McLeese of the U.S. attorney’s office argued that Congress never meant to give the D.C. Council free rein to create new crimes and assign a prosecutor. “At the end of the day, the language at issue here is what the Supreme Court calls broad pre-emptive language,” he said.

The questioning from judges Stephen Glickman, Noel Kramer and Kathryn Oberly was lively. Kramer at one point said she was “troubled” by the District’s position and suggested the city go the legislative route to change the language of the law. McLeese had noted in a May 13 brief that a policy argument could be made for the District’s handling of false claims cases. But he wrote, “If such a policy determination were made…the Home Rule Act requires that it be implemented through congressional legislation.”

Nickles said the case is important because it could “spell out what kind of minor crimes should be handled by the U.S. attorney and those that should be handled by the Office of the Attorney General.”

Several defense lawyers expressed puzzlement as to why the District hasn’t been able to work out an agreement with the U.S. attorney’s office to prosecute the case. McLeese noted in the same May brief that the U.S. attorney could voluntarily consent to prosecution by the D.C. attorney general. That hasn’t happened.

“It is unusual that the two prosecuting authorities would be so opposed on a case more than two years old where there is a solution on the sidelines,” said D.C. solo practitioner Paul Riley, who has practiced in Superior Court for more than 30 years.

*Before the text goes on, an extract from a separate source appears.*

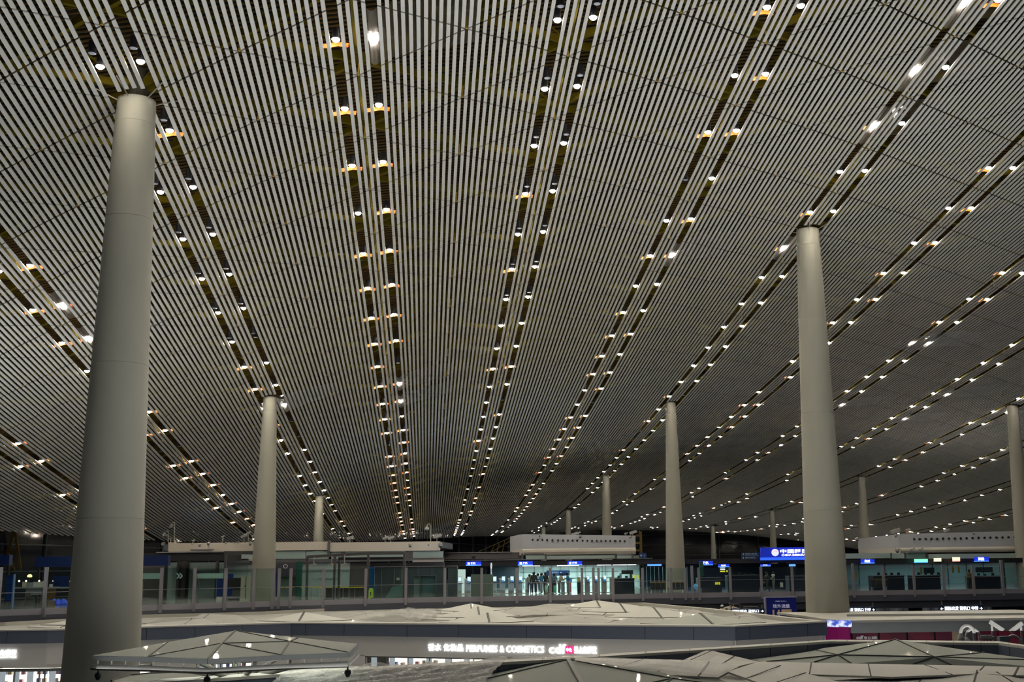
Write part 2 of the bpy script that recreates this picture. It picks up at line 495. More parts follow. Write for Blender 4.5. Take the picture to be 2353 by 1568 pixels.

Former D.C. Attorney General Robert Spagnoletti, now a partner at Washing­ton’s Schertler & Onorato, said it’s not unusual for the U.S. attorney’s office to ditch a lower-value case. What’s unusual, he said, is that federal prosecutors are urging the charges against Crawley be dismissed. “The D.C. government has a different interest and may want a more aggressive stance on corruption issues, however small they may be,” he said.